If we're limiitng the list to who was most popular, the Beatles, Hendrix, Dylan, Brian Wilson, James Brown, Barry Gordy (if you consider him the architect of Motown) and others -- however you feel about them -- were revolutionary in that they altered the paradigm of the culture of their time; they forged a path that changed the trajectory of music (and style, sense of identity, sometimes even politics) in countries throughout the globe, not just English speaking ones. (You could add Sam Philips and the Chess Brothers to that list.)
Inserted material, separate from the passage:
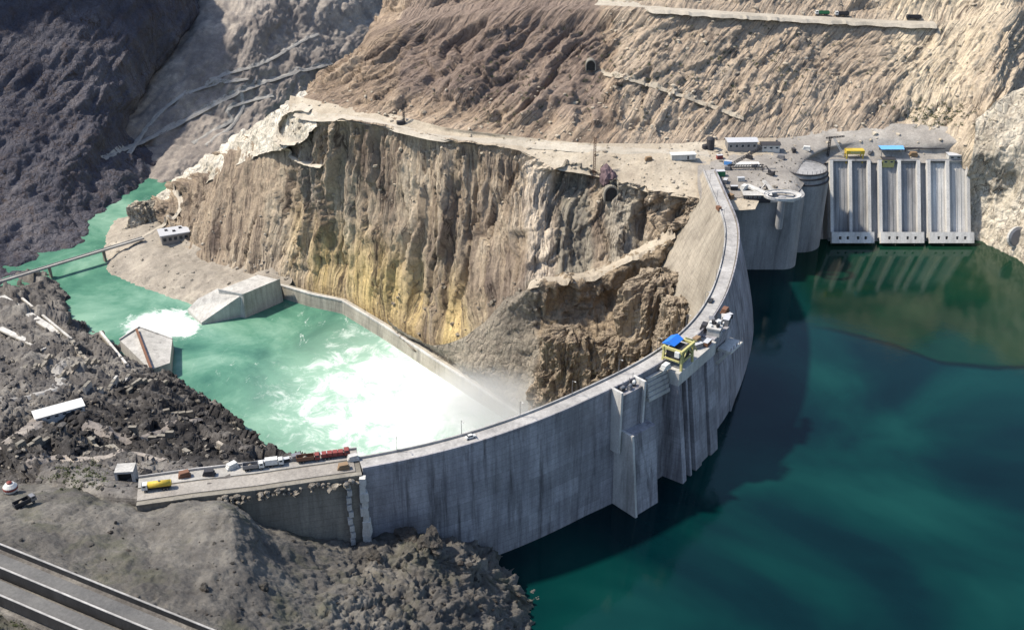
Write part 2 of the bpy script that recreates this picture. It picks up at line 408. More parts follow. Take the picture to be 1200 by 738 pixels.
# ------------------------------------------------------------------ terrain
def cr(pts, n):           # smooth curve through control points, n samples by parameter of mean spacing
    pts = np.asarray(pts, float); m = len(pts)
    t = np.linspace(0, m-1, n); i = np.clip(t.astype(int), 0, m-2); f = (t-i)[(...,)+(None,)*(pts.ndim-1)]
    g = lambda k: pts[np.clip(k, 0, m-1)]
    p0, p1, p2, p3 = g(i-1), g(i), g(i+1), g(i+2)
    p0 = np.where((i-1 < 0)[(...,)+(None,)*(pts.ndim-1)], 2*p1-p2, p0)
    p3 = np.where((i+2 > m-1)[(...,)+(None,)*(pts.ndim-1)], 2*p2-p1, p3)
    m1 = (p2-p0)*.35; m2 = (p3-p1)*.35
    return (2*f**3-3*f**2+1)*p1+(f**3-2*f**2+f)*m1+(-2*f**3+3*f**2)*p2+(f**3-f**2)*m2
TERR_V = []; TERR_F = []
def loft(name, rows, mat, cell=1.5, disp=None, smooth=False, flip=False, k='structure'):
    rows = np.array(rows, float)                       # R x C x 3
    Lu = max(np.linalg.norm(np.diff(r, axis=0), axis=1).sum() for r in rows)
    Lv = max(np.linalg.norm(np.diff(rows[:, c], axis=0), axis=1).sum() for c in range(rows.shape[1]))
    nu = max(8, int(Lu/cell)); nv = max(6, int(Lv/cell))
    g = cr(rows, nv)                                   # nv x C x 3
    g = cr(np.swapaxes(g, 0, 1), nu)                   # nu x nv x 3
    if disp:
        du = np.gradient(g, axis=0); dv = np.gradient(g, axis=1)
        nn = np.cross(du, dv); nn /= np.linalg.norm(nn, axis=2, keepdims=True)+1e-9
        if flip: nn = -nn
        g0 = g; su = np.r_[0, np.cumsum(np.linalg.norm(np.diff(g0, axis=0), axis=2).mean(1))]; sv = np.r_[0, np.cumsum(np.linalg.norm(np.diff(g0, axis=1), axis=2).mean(0))]
        UV = np.stack(np.broadcast_arrays(su[:, None], sv[None, :], 0*su[:, None]), -1).astype(float)
        g = g+nn*(disp(g, UV) if disp.__code__.co_argcount == 2 else disp(g))[..., None]
    else: UV = None
    nu, nv = g.shape[:2]
    idx = np.arange(nu*nv).reshape(nu, nv)
    f = np.stack([idx[:-1,:-1], idx[1:,:-1], idx[1:,1:], idx[:-1,1:]], -1).reshape(-1, 4)
    if flip: f = f[:, ::-1]
    v = g.reshape(-1, 3)
    me = bpy.data.meshes.new(name); me.vertices.add(len(v)); me.vertices.foreach_set('co', v.ravel())
    me.loops.add(f.size); me.loops.foreach_set('vertex_index', f.ravel().astype(np.int32))
    me.polygons.add(len(f)); me.polygons.foreach_set('loop_start', np.arange(0, f.size, 4, dtype=np.int32))
    if smooth: me.polygons.foreach_set('use_smooth', [True]*len(f))
    if UV is not None:
        ul = me.uv_layers.new(name='metres'); ul.data.foreach_set('uv', UV.reshape(-1, 3)[f.ravel(), :2].ravel().astype(np.float32))
    me.materials.append(mat); me.update(calc_edges=True); me.validate()
    o = bpy.data.objects.new(name, me); COL.objects.link(o)
    if k: o['kind'] = k
    n0 = sum(len(x) for x in TERR_V)
    TERR_V.append(v); TERR_F.append(f+n0)
    return o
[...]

We draw from the list of artists we grew up with of course, but every generation has its visionaries. Louis Armstrong was certainly one; Bing Crosby another; Elvis.

I don't know much about rap or hip-hop, but the artists who kick-started that particular genre have had a phenomenal effect on the culture and young people of their time.

When I think of visionaries, however, I'm as likely to think of classical composers (Ives, Stravinsky), jazz (Holiday, Parker, Coltrane, Miles, Sun Ra, Albert Ayler), blues (Muddy Waters), rock n roll (Chuck Berry), avant-garde (Stockhausen, Messiaen, Varese, Cage), experimental rock (Beefheart, Can, Faust, Neu!, AMM) -- none of whom were popular the way Bing Crosby or the Beatles were popular -- but were every bit as inventive and revolutionary (if not more so) in their ideas, than their Top 10 brothers and sisters.

They pushed the enveolpe of what was considered acceptable. Often they created the envelope.